A parte una breve parentesi, quella di Stoner è una vita infelice, vissuta passivamente, senza coinvolgimento, lasciando scorrere i giorni e facendosi trasportare dagli eventi “con la sua stoica capacità di sopportazione e il suo stolido incedere attraverso i giorni e le settimane“. Eppure è un uomo intelligente, colto e appassionato; ha dimostrato di poter essere un buon professore, gentile e disponibile con gli studenti, di poter amare e di poter essere un buon padre. Non capisco la sua immobilità, la sua mancanza di reazione anche di fronte ad eventi gravi.
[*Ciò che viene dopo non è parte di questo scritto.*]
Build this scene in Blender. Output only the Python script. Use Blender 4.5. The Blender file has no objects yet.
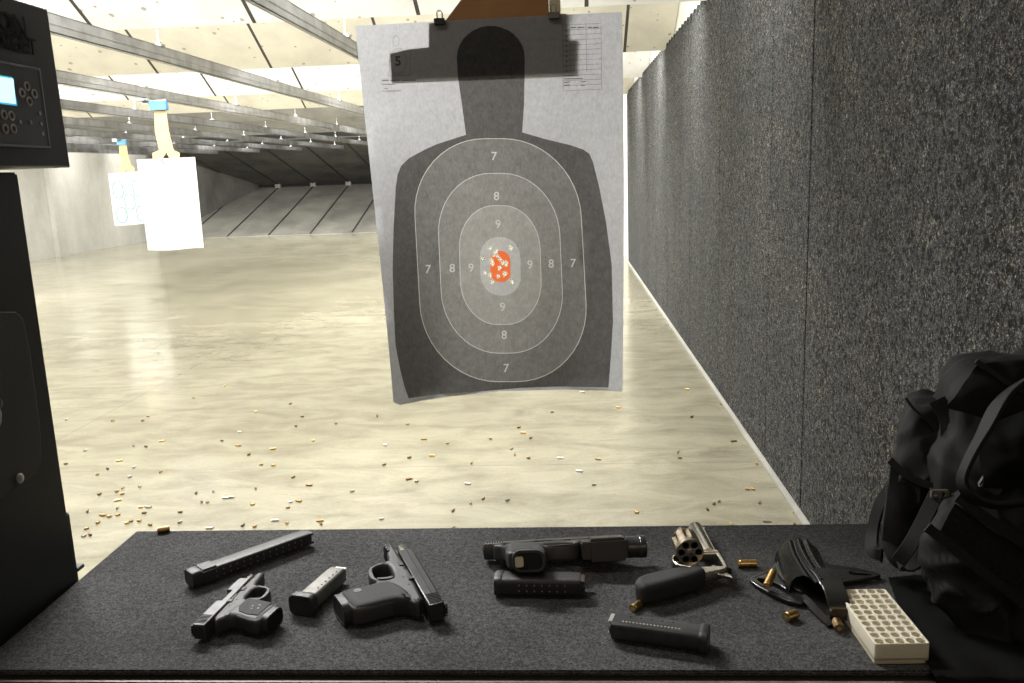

Forse non serve nemmeno ragionarci tanto sopra perché è come se l’essenza della sua indole fosse già racchiusa nel suo nome, che richiama molto la parola stone, pietra.
Durante la lettura ho provato dei sentimenti contrastanti: rabbia, incredulità, amarezza ma anche affetto e tenerezza e ho terminato la lettura con le lacrime agli occhi e un peso sullo stomaco. Stoner è un romanzo che affronta tempi importanti e, nonostante la placidità del protagonista, noi lettori veniamo coinvolti in una spirale di emozioni!
Pensandoci bene tutti siamo un po’ Stoner e abbiamo sicuramente in alcuni occasioni affrontato la vita alla sua maniera, guardandola scorrere senza preoccuparsi di fermarla o di farle cambiare rotta. Credo sia proprio questo che alla fine ci coinvolge nella narrazione e rende questo romanzo unico ed indimenticabile!
“Povero papà, le cose non sono mai state facili, per te, vero?”
Stoner ci pensò su un momento e poi disse:”No. Ma forse non ho neanche voluto che lo fossero.”